(PROMPT): Filter the listing below, copying every line in which the word "wide" appears.

(RECORDED INFORMATION):

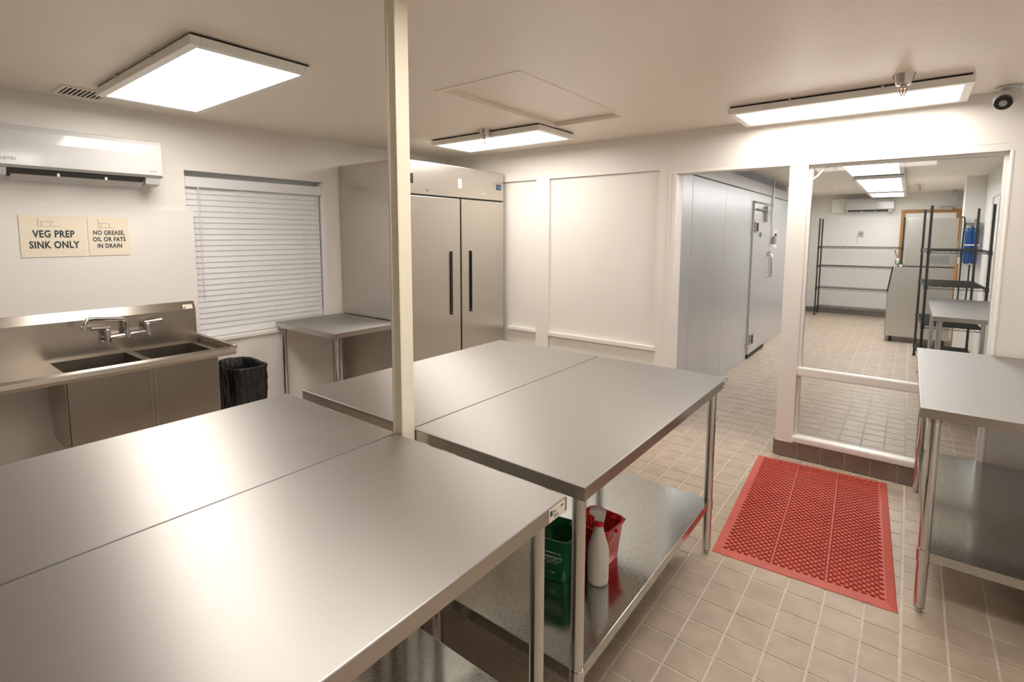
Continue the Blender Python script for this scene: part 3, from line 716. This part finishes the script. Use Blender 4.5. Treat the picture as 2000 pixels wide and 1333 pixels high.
# ------------------------------------------------------------------ buckets and bottle on the lower shelf
SHZ = .300
def rr_ring(hx, hy, z, r, n=6):
    pts = []
    for (sx_, sy_, a0) in ((1, 1, 0), (-1, 1, 90), (-1, -1, 180), (1, -1, 270)):
        for k in range(n + 1):
            a = math.radians(a0 + 90 * k / n)
            pts.append((sx_ * (hx - r) + r * math.cos(a), sy_ * (hy - r) + r * math.sin(a), z))
    return pts
def loft(rings):
    n = len(rings[0]); b = MB(); vs_ = [p for g in rings for p in g]; fs = []
    for i in range(len(rings) - 1):
        for k in range(n):
            k2 = (k + 1) % n; fs.append((i * n + k, i * n + k2, (i + 1) * n + k2, (i + 1) * n + k))
    b.add(vs_, fs, True); return b
def bucket(name, label, loc, rz, m, h, w_, lines, group):
    t = thing(name, label, 'bucket', loc, rz, group)
    b0 = w_ * .80
    sh = loft([rr_ring(b0 * .8, b0 * .8, .004, .02), rr_ring(b0, b0, .0, .028), rr_ring(b0 * 1.01, b0 * 1.01, .006, .03), rr_ring(b0 + (w_ - b0) * .45, b0 + (w_ - b0) * .45, h * .5, .032), rr_ring(b0 + (w_ - b0) * .55, b0 + (w_ - b0) * .55, h * .505, .033), rr_ring(w_, w_, h * .985, .036), rr_ring(w_ + .006, w_ + .006, h * .99, .038), rr_ring(w_ + .006, w_ + .006, h, .038),
               rr_ring(w_ - .003, w_ - .003, h, .035), rr_ring(b0 - .003, b0 - .003, .008, .026), rr_ring(b0 * .3, b0 * .3, .007, .01)])
    part('shell', sh, m, t)
    part('pour_lip', loft([rr_ring(.022, .012, h * .9, .008), rr_ring(.03, .02, h, .012)]).xf(Matrix.Translation((w_ * .72, w_ * .72, 0))), m, t)
    for (s_, z, sz, wd) in lines:
        q = text_mb(s_, sz, depth=.0005)
        tilt = math.atan2((w_ - b0), h)
        yy = -(b0 + (w_ - b0) * z / h) - .0022
        q.xf(Matrix.Translation((.010, yy, z)) @ Matrix.Rotation(tilt, 4, 'X') @ TX_BACK)
        part('lettering', q, 'lettering', t, 'white printed lettering')
    return t
bucket('cleaning_bucket', 'green cleaning bucket with white Detergent lettering on the lower shelf', (-.694, 1.332, SHZ), math.radians(11), 'green', .185, .083,
       [('CLEANING PAIL', .128, .011, 1), ('Detergent', .110, .021, 1), ('SOAP  WATER  ONLY', .094, .008, 1), ('JABON Y AGUA', .084, .007, 1), ('3 QT', .040, .012, 1)], 'buckets on the lower shelf')
rb = bucket('cleaning_bucket', 'red cleaning bucket with wire bail behind the white spray bottle', (-.604, 1.524, SHZ), math.radians(-3), 'red', .170, .084, [], 'buckets on the lower shelf')
pts = [(.088 , -.0 , .15)]
for i in range(1, 10):
    a = i / 9 * PI; pts.append((.088 * math.cos(a), -.095 * math.sin(a) , .15 - .09 * math.sin(a)))
part('bail', MB().tube(pts, .0018, 6), 'nickel', rb)
part('bail_lug', MB().cyl((.078, 0, .15), (.092, 0, .15), .008, 10), 'red', rb)
part('bail_lug', MB().cyl((-.078, 0, .15), (-.092, 0, .15), .008, 10), 'red', rb)

sbt = thing('spray_bottle', 'milky white spray bottle with trigger head in front of the red bucket', 'bottle', (-.527, 1.378, SHZ), math.radians(200))
part('bottle', MB().lathe([(0, .002), (.034, .0), (.041, .006), (.0425, .02), (.0425, .13), (.040, .15), (.030, .185), (.021, .215), (.0165, .236), (.0165, .25)], n=28), 'bottle', sbt)
part('collar', MB().lathe([(.0185, .240), (.020, .243), (.020, .258), (.017, .262), (.0, .262)], n=20), 'red', sbt)
th_ = part('trigger_head', MB().prism([(-.022, .262), (.016, .262), (.018, .280), (.036, .286), (.036, .302), (.014, .308), (-.028, .298)], 'y', -.0125, .0125), 'whitem', sbt)
part('nozzle', MB().cyl((.036, 0, .294), (.050, 0, .294), .008, 12), 'red', th_)
part('trigger', MB().tube([(.024, 0, .284), (.034, 0, .264), (.029, 0, .240)], [.006, .006, .005], 8), 'red', th_)

# ------------------------------------------------------------------ walk-in cooler
CXF = -1.30
ck = thing('walk_in_cooler', 'grey metal panelled walk-in cooler standing beyond the open doorway', 'walk-in cooler', (CXF, 7.0, 0))
seams = [YB2 + .01, 4.64, 5.77, 6.93, 8.12, 9.3, 10.0]
for i, (a, b) in enumerate(zip(seams[:-1], seams[1:])):
    if i == 3: continue
    wpart('wall_panel', MB().box(CXF - .10, CXF, a + .002, b - .002, .0, 2.262, .003), 'cooler', ck)
wpart('wall_panel', MB().box(CXF - .10, CXF, 6.932, 7.02, 0, 2.262, .003).box(CXF - .10, CXF, 8.03, 8.118, 0, 2.262, .003).box(CXF - .10, CXF, 7.02, 8.03, 2.15, 2.262, .002), 'cooler', ck)
for (a, b) in ((YB2 + .01, 6.4), (6.4, 9.97)):
    wpart('top_panel', MB().box(CXF - .12, CXF - .012, a + .002, b - .002, 2.275, 2.42, .003), 'cooler', ck)
wpart('top_seam', MB().box(CXF - .10, CXF - .012, YB2 + .01, 9.98, 2.26, 2.278), 'dark', ck)
wpart('back_fill', MB().box(-1.60, CXF - .12, YB2 + .01, 9.98, 0, 2.40), 'cooler', ck)
dr = wpart('door', MB().box(CXF - .06, CXF + .022, 7.03, 8.02, .06, 2.14, .010), 'cooler', ck)
wpart('door_sweep', MB().box(CXF - .02, CXF + .018, 7.04, 8.01, .012, .058), 'dark', dr)
for z in (1.80, .27):
    hg = wpart('hinge', MB().box(CXF + .022, CXF + .05, 7.06, 7.20, z - .07, z + .07, .006), 'nickel', dr)
    wpart('hinge_pin', MB().box(CXF + .05, CXF + .058, 7.10, 7.15, z - .055, z + .055), 'black', hg)
    wpart('hinge_strap', MB().box(CXF + .002, CXF + .012, 6.95, 7.05, z - .09, z - .06), 'nickel', hg)
wpart('lock_badge', MB().cyl((CXF + .022, 7.42, 1.70), (CXF + .04, 7.42, 1.70), .035, 16), 'grey', dr)
wpart('pull_handle', MB().tube([(CXF + .03, 7.93, 1.42), (CXF + .085, 7.93, 1.40), (CXF + .085, 7.93, 1.10), (CXF + .03, 7.93, 1.075)], .016, 10).box(CXF + .02, CXF + .035, 7.90, 7.97, 1.38, 1.45), 'nickel', dr)
cl = wpart('door_closer', MB().box(CXF + .022, CXF + .07, 7.60, 7.74, 1.98, 2.10, .005).box(CXF + .022, CXF + .06, 7.62, 7.72, 1.88, 1.98, .004), 'nickel', dr)
wpart('closer_rod', MB().tube([(CXF + .05, 7.06, 2.04), (CXF + .05, 7.92, 2.035)], .010, 8), 'grey', cl)
wpart('heater_rail', MB().tube([(CXF + .03, 7.04, 2.128), (CXF + .03, 8.14, 2.128)], .008, 8), 'nickel', dr)
wpart('conduit', MB().tube([(CXF + .02, 8.16, ZC), (CXF + .02, 8.16, 1.66)], .014, 10), 'cooler', ck)
wpart('conduit', MB().tube([(CXF + .018, 8.08, 2.13), (CXF + .018, 8.08, 1.62)], .010, 8), 'cooler', ck)
jb = wpart('junction_box', MB().box(CXF, CXF + .06, 8.22, 8.36, 1.56, 1.68, .006), 'grey', ck)
wpart('switch', MB().cyl((CXF + .05, 8.27, 1.70), (CXF + .07, 8.27, 1.70), .02, 10), 'black', jb)
wpart('notice', MB().box(CXF, CXF + .003, 8.44, 8.68, 1.50, 1.78), 'paper', ck, 'small printed notice')
wpart('notice_print', MB().box(CXF + .003, CXF + .0036, 8.48, 8.64, 1.66, 1.69).box(CXF + .003, CXF + .0036, 8.48, 8.60, 1.60, 1.625).box(CXF + .003, CXF + .0036, 8.48, 8.62, 1.55, 1.57), 'inkgrey', ck)
wpart('cable', MB().tube([(CXF + .012, 8.06, 1.88), (CXF + .012, 8.07, 1.62), (CXF + .012, 8.14, 1.52), (CXF + .012, 8.24, 1.55)], .008, 6), 'paper', ck)
wpart('conduit', MB().tube([(CXF + .02, 8.10, 1.46), (CXF + .02, 8.10, 1.08)], .012, 8), 'cooler', ck)

# ------------------------------------------------------------------ back room things
def wire_rack(label, x0, x1, y0, y1, ph, zs, group, r=.0145, npost=4):
    t = thing('wire_shelving', label, 'shelving', ((x0 + x1) / 2, (y0 + y1) / 2, 0), 0, group)
    for px in (x0, x1):
        for py in (y0, y1):
            p = wpart('post', MB().cyl((px, py, .02), (px, py, ph), r, 10), 'wire', t)
            wpart('foot', MB().cyl((px, py, 0), (px, py, .025), r * 1.3, 10), 'black', p)
    lx, ly = x1 - x0, y1 - y0
    for z in zs:
        s = MB()
        for (zz_) in (z, z - .032):
            s.tube([(x0, y0, zz_), (x1, y0, zz_)], .0035, 5).tube([(x0, y1, zz_), (x1, y1, zz_)], .0035, 5).tube([(x0, y0, zz_), (x0, y1, zz_)], .0035, 5).tube([(x1, y0, zz_), (x1, y1, zz_)], .0035, 5)
        def zig(pa, pb):
            pa, pb = Vector(pa), Vector(pb); n_ = max(6, int((pb - pa).length / .045)); pts_ = []
            for i in range(n_ + 1):
                q = pa.lerp(pb, i / n_); pts_.append((q.x, q.y, z - (.032 if i % 2 else 0)))
            s.tube(pts_, .0026, 4)
        zig((x0, y0, z), (x1, y0, z)); zig((x0, y1, z), (x1, y1, z)); zig((x0, y0, z), (x0, y1, z)); zig((x1, y0, z), (x1, y1, z))
        if lx > ly:
            n_ = int(lx / .024)
            for i in range(1, n_): s.tube([(x0 + lx * i / n_, y0, z + .002), (x0 + lx * i / n_, y1, z + .002)], .0023, 4, False)
            for q in (.33, .66): s.tube([(x0, y0 + ly * q, z - .004), (x1, y0 + ly * q, z - .004)], .004, 5)
        else:
            n_ = int(ly / .024)
            for i in range(1, n_): s.tube([(x0, y0 + ly * i / n_, z + .002), (x1, y0 + ly * i / n_, z + .002)], .0023, 4, False)
            for q in (.33, .66): s.tube([(x0 + lx * q, y0, z - .004), (x0 + lx * q, y1, z - .004)], .004, 5)
        sh = wpart('wire_shelf', s, 'wire', t)
        cb_ = MB()
        for px in (x0, x1):
            for py in (y0, y1): cb_.cyl((px, py, z - .045), (px, py, z + .008), r * 1.5, 10, r * 1.25)
        wpart('collar', cb_, 'wire', sh)
    return t
wire_rack('wide black wire shelving against the far back room wall', -1.135, .27, 12.10, 12.55, 2.045, (1.46, 1.06, .595, .185), 'black wire shelving units')
wire_rack('tall black wire shelving behind the window at the right', .543, 1.095, 7.61, 8.77, 2.05, (1.515, 1.085, .60, .17), 'black wire shelving units').rotation_euler = (0, 0, math.radians(2.1))
worktable('stainless worktable in the back room, seen through the glass before the wire shelving', .590, 1.155, 5.72, 7.52, H - .006, None, sz=.30, legr=.0215)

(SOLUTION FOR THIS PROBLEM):
Continue the Blender Python script for this scene: part 3, from line 716. This part finishes the script. Use Blender 4.5. Treat the picture as 2000 pixels wide and 1333 pixels high.
wire_rack('wide black wire shelving against the far back room wall', -1.135, .27, 12.10, 12.55, 2.045, (1.46, 1.06, .595, .185), 'black wire shelving units')